* [Work instructions]: Read the records and write them out again exactly.

* [Rows from a 3D scene dataset]:
[Start]

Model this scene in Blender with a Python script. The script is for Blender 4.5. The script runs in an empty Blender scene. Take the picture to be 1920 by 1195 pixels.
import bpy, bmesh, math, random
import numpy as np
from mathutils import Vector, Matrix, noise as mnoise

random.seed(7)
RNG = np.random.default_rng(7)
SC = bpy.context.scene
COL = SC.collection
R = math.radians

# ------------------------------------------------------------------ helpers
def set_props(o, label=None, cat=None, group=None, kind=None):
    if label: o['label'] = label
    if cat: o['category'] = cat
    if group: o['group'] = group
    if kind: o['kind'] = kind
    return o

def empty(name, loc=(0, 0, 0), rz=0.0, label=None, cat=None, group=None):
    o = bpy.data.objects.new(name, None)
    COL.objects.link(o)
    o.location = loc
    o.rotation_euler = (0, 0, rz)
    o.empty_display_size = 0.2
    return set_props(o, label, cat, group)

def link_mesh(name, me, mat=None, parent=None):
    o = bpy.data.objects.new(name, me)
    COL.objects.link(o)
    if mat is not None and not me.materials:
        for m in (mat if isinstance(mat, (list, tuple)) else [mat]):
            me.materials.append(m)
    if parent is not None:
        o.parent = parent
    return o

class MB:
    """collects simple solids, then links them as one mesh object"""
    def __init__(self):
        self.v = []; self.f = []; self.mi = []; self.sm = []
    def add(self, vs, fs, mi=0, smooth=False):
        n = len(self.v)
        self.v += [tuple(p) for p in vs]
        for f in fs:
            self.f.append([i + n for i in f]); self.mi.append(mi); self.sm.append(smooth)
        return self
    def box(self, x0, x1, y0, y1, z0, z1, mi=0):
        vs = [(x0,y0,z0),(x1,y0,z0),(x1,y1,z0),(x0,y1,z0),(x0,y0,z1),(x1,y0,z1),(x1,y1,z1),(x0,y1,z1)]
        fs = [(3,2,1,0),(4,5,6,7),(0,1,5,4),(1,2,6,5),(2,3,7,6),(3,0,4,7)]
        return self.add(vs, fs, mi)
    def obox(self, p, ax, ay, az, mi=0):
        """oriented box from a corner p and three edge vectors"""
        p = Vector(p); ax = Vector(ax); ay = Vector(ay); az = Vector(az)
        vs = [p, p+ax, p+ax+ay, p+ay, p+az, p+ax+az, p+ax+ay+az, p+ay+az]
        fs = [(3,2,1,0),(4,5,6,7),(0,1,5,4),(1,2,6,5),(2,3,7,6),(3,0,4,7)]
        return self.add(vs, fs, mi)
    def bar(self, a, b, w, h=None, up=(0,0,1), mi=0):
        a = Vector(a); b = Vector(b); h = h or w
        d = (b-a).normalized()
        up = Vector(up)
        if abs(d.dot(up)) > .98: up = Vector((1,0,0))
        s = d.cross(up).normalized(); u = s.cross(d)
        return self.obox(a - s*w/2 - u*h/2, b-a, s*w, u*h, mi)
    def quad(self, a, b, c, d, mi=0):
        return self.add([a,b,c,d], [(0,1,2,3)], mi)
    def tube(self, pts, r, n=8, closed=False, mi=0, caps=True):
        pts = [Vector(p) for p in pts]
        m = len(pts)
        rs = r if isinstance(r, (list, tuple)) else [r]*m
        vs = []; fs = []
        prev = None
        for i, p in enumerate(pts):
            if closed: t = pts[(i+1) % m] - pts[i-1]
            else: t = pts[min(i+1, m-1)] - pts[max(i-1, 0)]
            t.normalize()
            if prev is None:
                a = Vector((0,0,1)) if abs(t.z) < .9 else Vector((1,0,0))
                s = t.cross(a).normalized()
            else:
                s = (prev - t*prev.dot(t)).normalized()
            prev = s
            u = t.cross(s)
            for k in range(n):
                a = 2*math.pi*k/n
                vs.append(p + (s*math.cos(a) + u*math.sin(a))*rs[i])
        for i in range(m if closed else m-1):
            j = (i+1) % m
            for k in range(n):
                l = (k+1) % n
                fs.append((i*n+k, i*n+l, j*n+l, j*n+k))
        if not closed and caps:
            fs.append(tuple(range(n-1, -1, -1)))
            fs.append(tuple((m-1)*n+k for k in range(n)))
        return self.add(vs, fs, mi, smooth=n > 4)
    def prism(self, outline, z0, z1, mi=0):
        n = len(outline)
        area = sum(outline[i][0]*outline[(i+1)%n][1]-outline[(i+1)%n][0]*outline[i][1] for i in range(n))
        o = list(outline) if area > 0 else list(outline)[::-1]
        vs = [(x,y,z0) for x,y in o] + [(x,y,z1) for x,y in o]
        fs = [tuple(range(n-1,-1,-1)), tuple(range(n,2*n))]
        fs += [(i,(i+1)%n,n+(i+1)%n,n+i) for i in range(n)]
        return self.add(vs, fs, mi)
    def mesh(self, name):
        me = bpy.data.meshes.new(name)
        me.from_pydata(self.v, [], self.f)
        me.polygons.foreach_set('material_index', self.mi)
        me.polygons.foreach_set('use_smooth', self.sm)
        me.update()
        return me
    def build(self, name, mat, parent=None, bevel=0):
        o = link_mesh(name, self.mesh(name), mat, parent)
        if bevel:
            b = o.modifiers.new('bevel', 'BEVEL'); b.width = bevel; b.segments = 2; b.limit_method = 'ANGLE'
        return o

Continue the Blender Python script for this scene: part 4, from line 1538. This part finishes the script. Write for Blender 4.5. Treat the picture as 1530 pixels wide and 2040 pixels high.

[End]

* [Final result]:
Model this scene in Blender with a Python script. The script is for Blender 4.5. The script runs in an empty Blender scene. Take the picture to be 1920 by 1195 pixels.
import bpy, bmesh, math, random
import numpy as np
from mathutils import Vector, Matrix, noise as mnoise

random.seed(7)
RNG = np.random.default_rng(7)
SC = bpy.context.scene
COL = SC.collection
R = math.radians

# ------------------------------------------------------------------ helpers
def set_props(o, label=None, cat=None, group=None, kind=None):
    if label: o['label'] = label
    if cat: o['category'] = cat
    if group: o['group'] = group
    if kind: o['kind'] = kind
    return o

def empty(name, loc=(0, 0, 0), rz=0.0, label=None, cat=None, group=None):
    o = bpy.data.objects.new(name, None)
    COL.objects.link(o)
    o.location = loc
    o.rotation_euler = (0, 0, rz)
    o.empty_display_size = 0.2
    return set_props(o, label, cat, group)

def link_mesh(name, me, mat=None, parent=None):
    o = bpy.data.objects.new(name, me)
    COL.objects.link(o)
    if mat is not None and not me.materials:
        for m in (mat if isinstance(mat, (list, tuple)) else [mat]):
            me.materials.append(m)
    if parent is not None:
        o.parent = parent
    return o

class MB:
    """collects simple solids, then links them as one mesh object"""
    def __init__(self):
        self.v = []; self.f = []; self.mi = []; self.sm = []
    def add(self, vs, fs, mi=0, smooth=False):
        n = len(self.v)
        self.v += [tuple(p) for p in vs]
        for f in fs:
            self.f.append([i + n for i in f]); self.mi.append(mi); self.sm.append(smooth)
        return self
    def box(self, x0, x1, y0, y1, z0, z1, mi=0):
        vs = [(x0,y0,z0),(x1,y0,z0),(x1,y1,z0),(x0,y1,z0),(x0,y0,z1),(x1,y0,z1),(x1,y1,z1),(x0,y1,z1)]
        fs = [(3,2,1,0),(4,5,6,7),(0,1,5,4),(1,2,6,5),(2,3,7,6),(3,0,4,7)]
        return self.add(vs, fs, mi)
    def obox(self, p, ax, ay, az, mi=0):
        """oriented box from a corner p and three edge vectors"""
        p = Vector(p); ax = Vector(ax); ay = Vector(ay); az = Vector(az)
        vs = [p, p+ax, p+ax+ay, p+ay, p+az, p+ax+az, p+ax+ay+az, p+ay+az]
        fs = [(3,2,1,0),(4,5,6,7),(0,1,5,4),(1,2,6,5),(2,3,7,6),(3,0,4,7)]
        return self.add(vs, fs, mi)
    def bar(self, a, b, w, h=None, up=(0,0,1), mi=0):
        a = Vector(a); b = Vector(b); h = h or w
        d = (b-a).normalized()
        up = Vector(up)
        if abs(d.dot(up)) > .98: up = Vector((1,0,0))
        s = d.cross(up).normalized(); u = s.cross(d)
        return self.obox(a - s*w/2 - u*h/2, b-a, s*w, u*h, mi)
    def quad(self, a, b, c, d, mi=0):
        return self.add([a,b,c,d], [(0,1,2,3)], mi)
    def tube(self, pts, r, n=8, closed=False, mi=0, caps=True):
        pts = [Vector(p) for p in pts]
        m = len(pts)
        rs = r if isinstance(r, (list, tuple)) else [r]*m
        vs = []; fs = []
        prev = None
        for i, p in enumerate(pts):
            if closed: t = pts[(i+1) % m] - pts[i-1]
            else: t = pts[min(i+1, m-1)] - pts[max(i-1, 0)]
            t.normalize()
            if prev is None:
                a = Vector((0,0,1)) if abs(t.z) < .9 else Vector((1,0,0))
                s = t.cross(a).normalized()
            else:
                s = (prev - t*prev.dot(t)).normalized()
            prev = s
            u = t.cross(s)
            for k in range(n):
                a = 2*math.pi*k/n
                vs.append(p + (s*math.cos(a) + u*math.sin(a))*rs[i])
        for i in range(m if closed else m-1):
            j = (i+1) % m
            for k in range(n):
                l = (k+1) % n
                fs.append((i*n+k, i*n+l, j*n+l, j*n+k))
        if not closed and caps:
            fs.append(tuple(range(n-1, -1, -1)))
            fs.append(tuple((m-1)*n+k for k in range(n)))
        return self.add(vs, fs, mi, smooth=n > 4)
    def prism(self, outline, z0, z1, mi=0):
        n = len(outline)
        area = sum(outline[i][0]*outline[(i+1)%n][1]-outline[(i+1)%n][0]*outline[i][1] for i in range(n))
        o = list(outline) if area > 0 else list(outline)[::-1]
        vs = [(x,y,z0) for x,y in o] + [(x,y,z1) for x,y in o]
        fs = [tuple(range(n-1,-1,-1)), tuple(range(n,2*n))]
        fs += [(i,(i+1)%n,n+(i+1)%n,n+i) for i in range(n)]
        return self.add(vs, fs, mi)
    def mesh(self, name):
        me = bpy.data.meshes.new(name)
        me.from_pydata(self.v, [], self.f)
        me.polygons.foreach_set('material_index', self.mi)
        me.polygons.foreach_set('use_smooth', self.sm)
        me.update()
        return me
    def build(self, name, mat, parent=None, bevel=0):
        o = link_mesh(name, self.mesh(name), mat, parent)
        if bevel:
            b = o.modifiers.new('bevel', 'BEVEL'); b.width = bevel; b.segments = 2; b.limit_method = 'ANGLE'
        return o

Continue the Blender Python script for this scene: part 4, from line 1538. This part finishes the script. Write for Blender 4.5. Treat the picture as 1530 pixels wide and 2040 pixels high.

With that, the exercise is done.